Li Guozhang, who is an advisor to the Chinese People's Political
Consultative Conference (CPPCC) and deputy director of the Western
Development Academe of Lanzhou University, said it is vital that 30
million poverty-stricken farmers are helped if China is to become a
stable and affluent society.
Li
said that the strategic objective to resolve rural poverty has been
basically realized since the foundation of the state and
particularly since the implementation of the 8th five-year
poverty-relief plan, but there are still 30 million rural farmers
living with poverty, "Most of them spread in 125 underdeveloped
counties of six western provinces and regions like Gansu, Guizhou,
Yunnan, Shanxi, Shaanxi and Xinjiang," he added.

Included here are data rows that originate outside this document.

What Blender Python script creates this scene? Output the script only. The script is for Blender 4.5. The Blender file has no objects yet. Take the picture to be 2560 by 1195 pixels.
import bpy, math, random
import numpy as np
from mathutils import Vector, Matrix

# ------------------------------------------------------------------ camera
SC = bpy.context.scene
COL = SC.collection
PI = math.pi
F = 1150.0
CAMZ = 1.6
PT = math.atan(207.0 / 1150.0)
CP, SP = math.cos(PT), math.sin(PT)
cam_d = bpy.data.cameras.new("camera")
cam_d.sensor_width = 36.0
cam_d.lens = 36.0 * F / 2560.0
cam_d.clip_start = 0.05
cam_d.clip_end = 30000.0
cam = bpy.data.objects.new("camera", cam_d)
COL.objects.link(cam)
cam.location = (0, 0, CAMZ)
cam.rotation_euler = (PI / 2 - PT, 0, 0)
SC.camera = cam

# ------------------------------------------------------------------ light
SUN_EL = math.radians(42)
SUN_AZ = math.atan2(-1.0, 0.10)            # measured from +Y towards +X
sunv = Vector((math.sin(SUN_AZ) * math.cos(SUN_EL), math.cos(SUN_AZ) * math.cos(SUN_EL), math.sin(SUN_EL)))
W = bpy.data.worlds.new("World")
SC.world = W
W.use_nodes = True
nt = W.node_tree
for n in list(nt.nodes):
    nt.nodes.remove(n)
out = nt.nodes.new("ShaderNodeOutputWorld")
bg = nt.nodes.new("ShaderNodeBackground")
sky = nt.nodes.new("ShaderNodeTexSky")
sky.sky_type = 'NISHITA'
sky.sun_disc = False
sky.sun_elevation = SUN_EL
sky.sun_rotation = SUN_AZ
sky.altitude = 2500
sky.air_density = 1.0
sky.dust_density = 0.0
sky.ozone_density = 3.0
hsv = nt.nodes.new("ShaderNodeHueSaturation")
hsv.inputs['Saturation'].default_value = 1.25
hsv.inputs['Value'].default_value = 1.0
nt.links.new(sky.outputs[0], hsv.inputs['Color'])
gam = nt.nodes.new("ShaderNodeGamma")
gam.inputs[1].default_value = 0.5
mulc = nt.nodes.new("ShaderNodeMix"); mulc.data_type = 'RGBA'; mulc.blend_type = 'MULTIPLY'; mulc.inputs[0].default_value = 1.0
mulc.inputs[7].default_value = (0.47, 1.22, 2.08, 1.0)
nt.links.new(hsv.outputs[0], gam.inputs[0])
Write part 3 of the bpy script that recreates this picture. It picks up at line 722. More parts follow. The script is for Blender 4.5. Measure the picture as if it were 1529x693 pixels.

After exhaustive analysis on poor distribution in China, covering
2,300 counties and 587 under-developed counties, he discovered that
a distinct feature of poverty concentrated areas was that although
they were being helped by the government the longest, they were the
last to get out of poverty themselves; while some were living in
conditions of abject poverty, the majority were what he described
as 'food and cloth needy.'
In
order to solve this problem, the central government has been
pouring funding and developing policies in the regions for several
decades. Li has attempted to address this question of why 30
million poor can't be helped out of poverty?: first, the natural
resource is poor and economic foundations very underdeveloped;
second, it has an underdeveloped economic system with poor
executive control and limited capacity for changing methods; third,
it has had poor economic growth and development; fourth, the
inappropriate measures put forward by poverty relief agents in
local government have affected its development.
As
poverty relief must be a key to development, and the assistance of
30 million poor being a stage in that development, the answers to
this problem need addressing. Li has put forward some ideas: one,
to initiate new principles on poverty relief in order to assist
development at a regional macro level, rather than addressing
individual cases; second, to stimulate a specialized 'stage' relief
program based on poor distribution and conditions; third, to
implement development through financial management policies and
successful economic production planning techniques; forth, to
improve local internal/government qualifications, public
administrative systems, population quantity and non-technological
investment suitable for the needs of local development.